When we first see him ,underneath his cashemere overcoat his suit is beautifully pressed and his shirt immaculate. Kyra accuses Tom of having no real understanding of ordinary people’s lives,– look at the way he treats his driver, Frank. His handling and opinion of the cheese Kyra gives him to grate, it is as if, as one of my colleagues remarked, it was radioactive .

Beard as Edward,Tom’s son, is tall thin, gangly and anxious to please. A tremendous performance. He dazzles Kyra at the end with the presentation of a huge splendid breakfast. One wonders at the end, whether a cycle involving Kyra and Edward, would continue?!
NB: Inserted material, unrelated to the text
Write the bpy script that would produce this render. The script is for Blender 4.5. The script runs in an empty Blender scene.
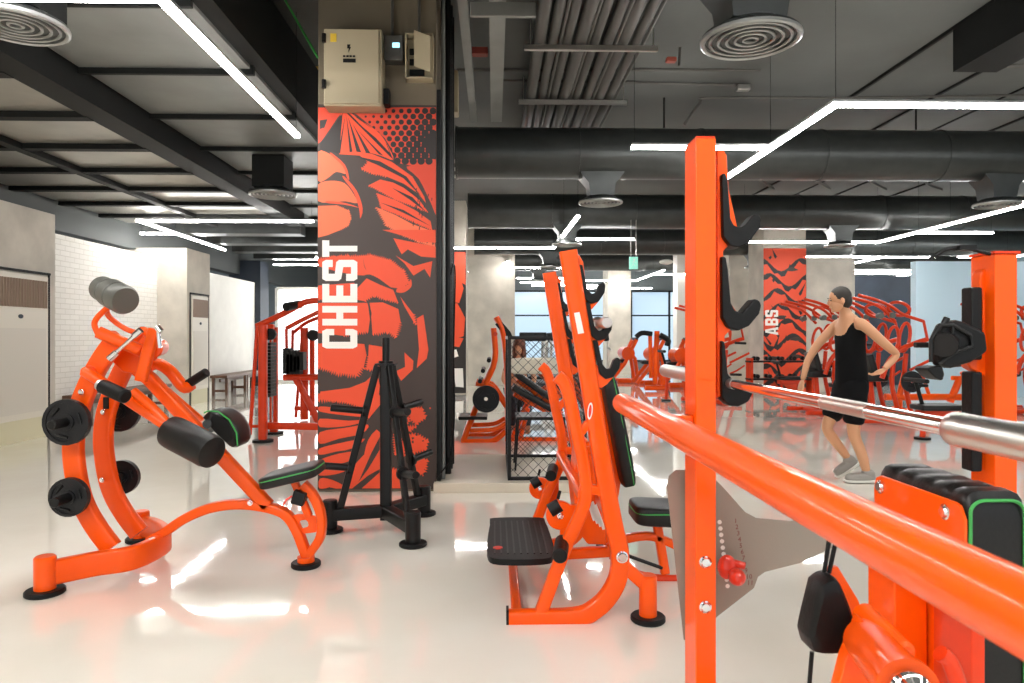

There are many issues raised including Tom blaming himself for Alice’s suffering and feeling she never really forgave him and always expected something back (did she? ).  Was it an accident that Tom left the incriminating letters that day on the table? Was Kyra morally correct in fleeing at the time once Alice had found out about the affair? Both Tom and Kyra battle with enormous guilt .

A brilliant performance where the two lovers Kyra and Tom rake over the ashes of their affair the play reminds us of both the hurt and anger of lost love, and has sudden piercing moments of enduring tenderness. It is a wonderful mixture of public rage and private hidden pain at our profoundly unequal and polarised society.

Running time –allow 2 hours 45 (approx) which includes one interval and  an interview with David Hare.

An NT Live production, cinemagoers can still catch SKYLIGHT this coming weekend. SKYLIGHT is screening this weekend at the Palace Chauvel and Riverside Parramatta and the Cremorne Orpheum where it is also screening on Wednesday 5th November.